Bunlar çok basit ve elde edilebilir şeyler. Kimileri için çok kolay, kimileri için çok zor olduğu için hayatın bu olduğu zannediliyor.

Oysa Hayat çok kıymetli... Ve Allah hep dünyevi mutluluklar peşinde koşmamız için yaratmadı bizleri. En önemli yaratılış gayemiz; yaradanımızı hissetmek, algılamak, şükür etmek…

Rabbimizin bizim yapacağımız hiçbir şeye ihtiyacı yok. Sadece onun varlığını kabul bilip, kitabımız Kuran-ı Kerim ve peygamberimiz Muhammed Aleyhisselamın yolundan gitmek. Onun yaşamını kendi yaşantımıza uyarlamak.

Kaçımız bunu yapıyoruz bilmiyorum. Etrafımız kültür çiçekleri ile dolu ama hangi konuda, kime ne faydaları var. Bence kendilerine dahi faydaları yok...

Klasikler serisi bir sürü yabancı yazarların kitaplarını okuyup ben onu kültürümle boğarım yaklaşımları... Sorsanız bir kez peygamberler tarihî okumuş mu?

Hz. Muhammed (A.S) hayatını ticarette, siyasette, aile hayatında, dost ve düşman kişilerle diyaloglarında nasıl bir davranış sergilemiş.

Okuyan az da olsa içselleştirir, empati yapma yeteneği genişler ve hayatında da davranış modeli olarak ortaya koyar.

Hani veri ne ise çıktı onu alırsınız misali...

Son zamanlarda çok şey okuyup, beyin jimnastiği yapma, kelime oyunları ile ego tatmin ederek doğru olduklarını savunma becerisine sahip olmaları kişiyi haklı çıkarmıyor maalesef.

Buna “ergen yaşlar” dediğimiz yeni nesil ve gençlikte son zamanlarda hepimiz şahit oluyoruzdur. Konuşurlarken onlara hak veresin geliyor ama hayatın gerçeğine oturttuğunuzda doğru değil.

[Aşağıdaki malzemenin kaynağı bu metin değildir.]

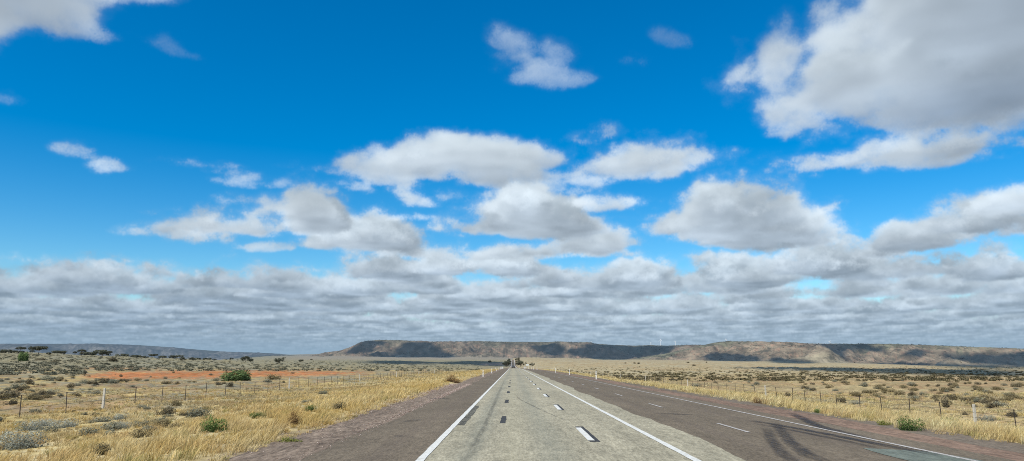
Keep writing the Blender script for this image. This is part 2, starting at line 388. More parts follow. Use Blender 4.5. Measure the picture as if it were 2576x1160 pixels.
m_grey=chip('grey_chip_seal',(.385,.353,.25),(.235,.215,.15),(.505,.465,.335),[(-.9,.45,.5,(.19,.205,.17)),(.78,.6,.42,(.20,.215,.175)),(-.02,.5,.25,(.38,.355,.23))],fine=22,blot=.28)
m_brown=chip('brown_seal',(.174,.141,.096),(.105,.085,.06),(.245,.20,.142),[(5.2,.3,.25,(.12,.095,.08)),(7.3,.35,.3,(.115,.09,.075)),(-2.6,.4,.2,(.13,.10,.085))],fine=30,blot=.22)
m_brown2=chip('worn_seal_edge',(.19,.152,.108),(.105,.085,.064),(.265,.215,.158),fine=24,blot=.3)
m_gravel=chip('pink_gravel',(.245,.182,.127),(.125,.092,.066),(.37,.29,.215),fine=13,blot=.55)
m_red=chip('red_gravel',(.255,.168,.118),(.155,.105,.076),(.345,.235,.165),fine=14,blot=.5)
m_far=chip('grey_far_seal',(.22,.21,.18),(.14,.13,.11),(.3,.28,.24),fine=8)
gl_in=curve((0,-3.95),(200,-4.0),(300,-4.2),(420,-5.0),(1800,-6.2),(2650,-6.4)); gl_out=curve((0,-5.5),(200,-5.5),(300,-5.6),(420,-6.4),(1800,-7.6),(2650,-7.8))
br_r=curve((-40,9.2),(190,9.2),(300,6.6),(380,5.0),(1800,4.6),(2650,4.4)); rg_r=curve((-40,10.4),(190,10.3),(300,7.6),(380,6.0),(1800,5.8),(2650,5.6)); rv_r=curve((-40,11.3),(190,11.0),(300,8.2),(380,6.4),(1800,6.2),(2650,6.0))
el=curve((-40,-1.70),(250,-1.70),(330,-1.9),(500,-2.4),(1800,-4.1),(2650,-4.2)); er=curve((-40,3.34),(250,3.3),(330,2.9),(500,3.0),(1800,2.8),(2650,2.7))
wr=curve((-40,8.38),(190,8.38),(300,5.9),(380,4.4),(420,4.2)); dc=curve((-40,1.8),(250,1.8),(330,1.5),(500,.6),(1800,-.7),(2650,-.75))
strip('gravel_shoulder',wav(gl_out,.18,30,1),-3.5,.010,m_gravel,'pinkish gravel shoulder along the left of the highway')
strip('gravel_shoulder',lambda y:br_r(y)-.6,wav(rv_r,.12,26,3),.010,m_brown2,'brown compacted outer shoulder on the far right of the highway')
strip('red_gravel_band',wav(br_r,.08,14,2),wav(rg_r,.15,20,1),.014,m_red,'band of red gravel beside the right-hand lane')
strip('road',wav(gl_in,.10,16,2),wav(br_r,.03,12,4),.020,m_brown,'brown sealed highway surface',16)
strip('grey_road_lane',lambda y:el(y)-.06,wav(curve((-40,4.30),(40,4.38),(120,4.6),(200,4.55),(300,4.0),(330,3.5),(2650,3.3)),.10,16,1),.024,m_grey,'grey-green chip-sealed lane down the middle of the highway',10,ROADY[ROADY<420])
m_white,nt=new_mat('road_paint'); n=noise(nt,9,5,.8); n2=noise(nt,60,2,.7)
c=mix(nt,(.76,.76,.70),(.40,.39,.31),ramp(nt,n,[(.48,0.),(.66,.75)])); finish(nt,mix(nt,c,ramp(nt,n2,[(.3,.85),(.6,1.)]),1.0,'MULTIPLY'),.7,spec=.3)
m_wornw,nt=new_mat('worn_road_paint'); n=noise(nt,14,5,.8)
c=mix(nt,(.55,.53,.49),(.2,.17,.15),ramp(nt,n,[(.45,0.),(.62,1.)])); finish(nt,c,.8)
m_tar,nt=new_mat('blacked_out_paint'); n=noise(nt,18,4,.75)
c=mix(nt,(.045,.045,.045),(.15,.15,.125),ramp(nt,n,[(.5,0.),(.7,.8)])); finish(nt,c,.8,n,.3,.01)
def line(name,f,w,z,mat,label,y0=-40,y1=2650):
    ys=ROADY[(ROADY>=y0)&(ROADY<=y1)]
    grow=lambda y: w/2*(1+np.clip((y-500)/1800,0,1)*1.2)
    return strip(name,lambda y:f(y)-grow(y)+0.003*fb(y,y*0,6,1),lambda y:f(y)+grow(y)+0.003*fb(y,y*0+9,6,1),z,mat,label,1,ys)
line('edge_line',el,.15,.032,m_white,'white edge line left of the grey lane')
line('edge_line',er,.15,.032,m_white,'solid white line right of the grey lane')
line('edge_line',wr,.11,.028,m_wornw,'thin worn white line near the right gravel edge',-40,400)
line('centre_line',dc,.14,.032,m_white,'white centre line on the far climb',520,2650)
line('pale_shoulder_strip',lambda y:gl_in(y)+1.0,.9,.026,simple('pale_shoulder',(.42,.39,.33),.9),'pale shoulder strip along the far road left edge',480,2650)
line('pale_shoulder_strip',lambda y:br_r(y)-.5,.9,.026,bpy.data.materials['pale_shoulder'],'pale shoulder strip along the far road right edge',480,2650)
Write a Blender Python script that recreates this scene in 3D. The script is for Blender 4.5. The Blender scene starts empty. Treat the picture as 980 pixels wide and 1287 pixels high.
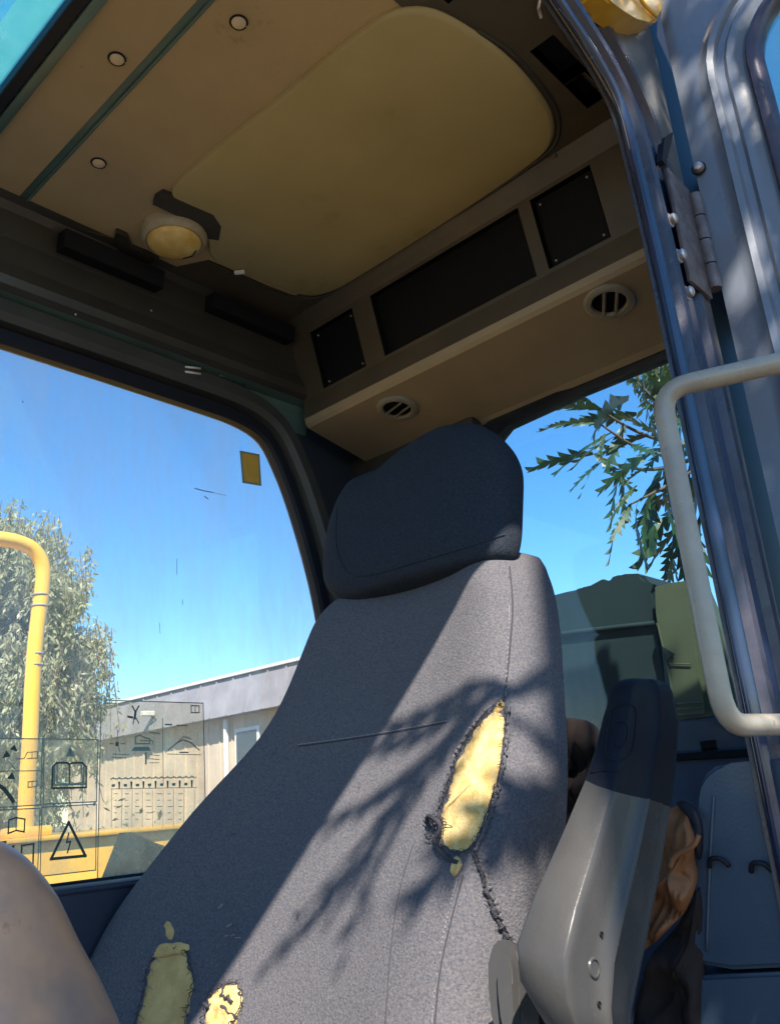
import bpy, bmesh, math, random
from mathutils import Vector, Matrix, noise
from mathutils.bvhtree import BVHTree
random.seed(7)
R = math.radians
C = bpy.context.scene.collection
SC = bpy.context.scene

# ------------------------------------------------------------------ camera
# world axes: +X = rear of the excavator, +Y = across the cab (away from the open door), Z up
CAMROT = Matrix(((0.6833478, -0.1840789, -0.7065060), (-0.7264906, -0.2674540, -0.6329927), (-0.0724373, 0.9458242, -0.3164957)))
FPX, CX, CY = 1080.41, 490.0, 643.5
cam = bpy.data.cameras.new("Camera"); cam.sensor_fit = 'HORIZONTAL'; cam.sensor_width = 36
cam.lens = FPX / 980 * 36; cam.clip_start = 0.02; cam.clip_end = 3000
co = bpy.data.objects.new("Camera", cam); C.objects.link(co)
co.matrix_world = CAMROT.to_4x4(); SC.camera = co
def ray(px, py): return CAMROT @ Vector(((px - CX) / FPX, -(py - CY) / FPX, -1))
def PX(px, py, v): r = ray(px, py); return r * (v / r.x)
def PY(px, py, v): r = ray(px, py); return r * (v / r.y)
def PZ(px, py, v): r = ray(px, py); return r * (v / r.z)
def PL(px, py, k, x0, z0): r = ray(px, py); return r * ((x0 - k * z0) / (r.x - k * r.z))
def PD(px, py, d): return ray(px, py) * d

# ------------------------------------------------------------------ world, sun
SUN = Vector((-0.40, -0.45, 0.73)).normalized()
w = bpy.data.worlds.new("World"); SC.world = w; w.use_nodes = True
nt = w.node_tree; nt.nodes.clear()
sky = nt.nodes.new("ShaderNodeTexSky"); sky.sky_type = 'NISHITA'; sky.sun_disc = False
sky.sun_elevation = math.asin(SUN.z); sky.sun_rotation = math.atan2(SUN.x, SUN.y)
sky.air_density = 1.0; sky.dust_density = 0.15; sky.ozone_density = 3.5
bg = nt.nodes.new("ShaderNodeBackground"); bg.inputs[1].default_value = 0.115
ow = nt.nodes.new("ShaderNodeOutputWorld")
hs = nt.nodes.new("ShaderNodeHueSaturation"); hs.inputs['Saturation'].default_value = 1.27; hs.inputs['Hue'].default_value = .497
nt.links.new(sky.outputs[0], hs.inputs['Color']); nt.links.new(hs.outputs[0], bg.inputs[0]); nt.links.new(bg.outputs[0], ow.inputs[0])
sl = bpy.data.lights.new("Sun", 'SUN'); sl.energy = 5.0; sl.angle = R(0.53); sl.color = (1, .905, .79)
so = bpy.data.objects.new("Sun", sl); C.objects.link(so)
so.rotation_euler = SUN.to_track_quat('Z', 'Y').to_euler()
SC.view_settings.view_transform = 'Standard'; SC.view_settings.look = 'None'
SC.view_settings.exposure = 1.25; SC.view_settings.gamma = 1
SC.cycles.max_bounces = 10; SC.cycles.diffuse_bounces = 6; SC.cycles.transparent_max_bounces = 24
SC.cycles.use_denoising = True

# ------------------------------------------------------------------ materials
def nd(t, typ, **kw):
    n = t.nodes.new(typ)
    for k, v in kw.items(): n.inputs[k].default_value = v
    return n
def mat(name, col, rough=.6, metal=0, col2=None, nscale=8, bump=0, bscale=200, spec=.5, detail=4, stretch=None, lo=.35, hi=.65,
        sheen=0, coat=0, rvar=0, speck=None, speck_scale=60, speck_th=.68):
    m = bpy.data.materials.new(name); m.use_nodes = True; t = m.node_tree; b = t.nodes["Principled BSDF"]
    b.inputs['Base Color'].default_value = (*col, 1); b.inputs['Roughness'].default_value = rough
    b.inputs['Metallic'].default_value = metal; b.inputs['Specular IOR Level'].default_value = spec
    if sheen: b.inputs['Sheen Weight'].default_value = sheen; b.inputs['Sheen Roughness'].default_value = .6
    if coat: b.inputs['Coat Weight'].default_value = coat; b.inputs['Coat Roughness'].default_value = .12
    tc = t.nodes.new("ShaderNodeTexCoord"); src = tc.outputs['Object']
    if stretch:
        mp = t.nodes.new("ShaderNodeMapping"); mp.inputs['Scale'].default_value = stretch
        t.links.new(src, mp.inputs[0]); src = mp.outputs[0]
    cur = None
    if col2:
        n = nd(t, "ShaderNodeTexNoise", Scale=nscale, Detail=detail, Roughness=.6); t.links.new(src, n.inputs['Vector'])
        r = nd(t, "ShaderNodeMapRange"); r.inputs[1].default_value = lo; r.inputs[2].default_value = hi
        t.links.new(n.outputs[0], r.inputs[0])
        mx = t.nodes.new("ShaderNodeMix"); mx.data_type = 'RGBA'
        mx.inputs[6].default_value = (*col, 1); mx.inputs[7].default_value = (*col2, 1)
        t.links.new(r.outputs[0], mx.inputs[0]); cur = mx.outputs[2]
    if speck:
        n = nd(t, "ShaderNodeTexNoise", Scale=speck_scale, Detail=6, Roughness=.7); t.links.new(src, n.inputs['Vector'])
        r = nd(t, "ShaderNodeMapRange"); r.inputs[1].default_value = speck_th; r.inputs[2].default_value = speck_th + .06
        t.links.new(n.outputs[0], r.inputs[0])
        mx = t.nodes.new("ShaderNodeMix"); mx.data_type = 'RGBA'; mx.inputs[7].default_value = (*speck, 1)
        mx.inputs[6].default_value = (*col, 1)
        if cur: t.links.new(cur, mx.inputs[6])
        t.links.new(r.outputs[0], mx.inputs[0]); cur = mx.outputs[2]
    if cur: t.links.new(cur, b.inputs['Base Color'])
    if rvar:
        n = nd(t, "ShaderNodeTexNoise", Scale=nscale * 1.7, Detail=5); t.links.new(src, n.inputs['Vector'])
        r = nd(t, "ShaderNodeMapRange"); r.inputs[1].default_value = .3; r.inputs[2].default_value = .7
        r.inputs[3].default_value = max(.03, rough - rvar); r.inputs[4].default_value = min(1, rough + rvar)
        t.links.new(n.outputs[0], r.inputs[0]); t.links.new(r.outputs[0], b.inputs['Roughness'])
    if bump:
        n = nd(t, "ShaderNodeTexNoise", Scale=bscale, Detail=3, Roughness=.6); t.links.new(src, n.inputs['Vector'])
        bp = nd(t, "ShaderNodeBump", Strength=bump, Distance=.002)
        t.links.new(n.outputs[0], bp.inputs['Height']); t.links.new(bp.outputs[0], b.inputs['Normal'])
    return m
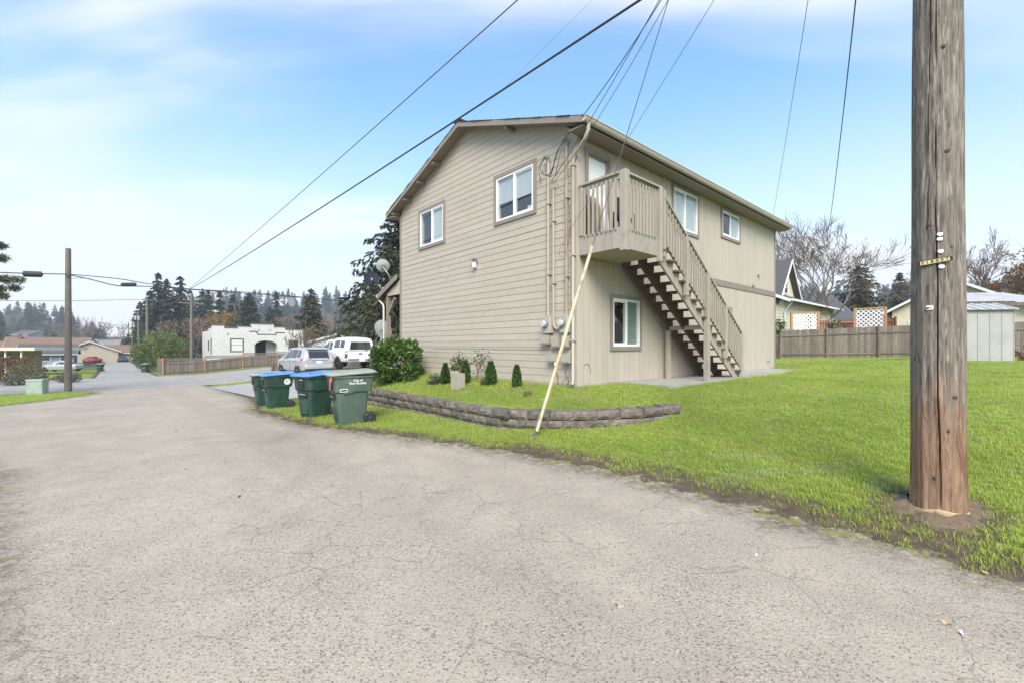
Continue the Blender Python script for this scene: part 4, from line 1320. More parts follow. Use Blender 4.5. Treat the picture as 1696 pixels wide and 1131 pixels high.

Çok fazla dış etken uyarıcı şeyler var. Televizyon, bilgisayar, telefon, nesil yiyen sözüm ona özgürlük adına yazılmış kitaplar...

Her geçen gün uyarıcılar arttıkça,  bunu hayatımıza doğru bir şekilde uyarlamak yerine nefsî davranmanın bedelini önce biz, siz sonra top yekun toplum kaybı ile ödemek zorunda kalıyoruz. Hatta bu kayıp başlayalı çok oldu...

Hani “iki kelime bilen bir kelime bilenden sorumludur ” demiş ya Hz. Ali;

Bildiği iki kelimenin ehemmiyeti hayata geliş ve varoluş sebebini bilen içerikte olmalı.

Yoksa binlerce kelime bilseniz ne yazar...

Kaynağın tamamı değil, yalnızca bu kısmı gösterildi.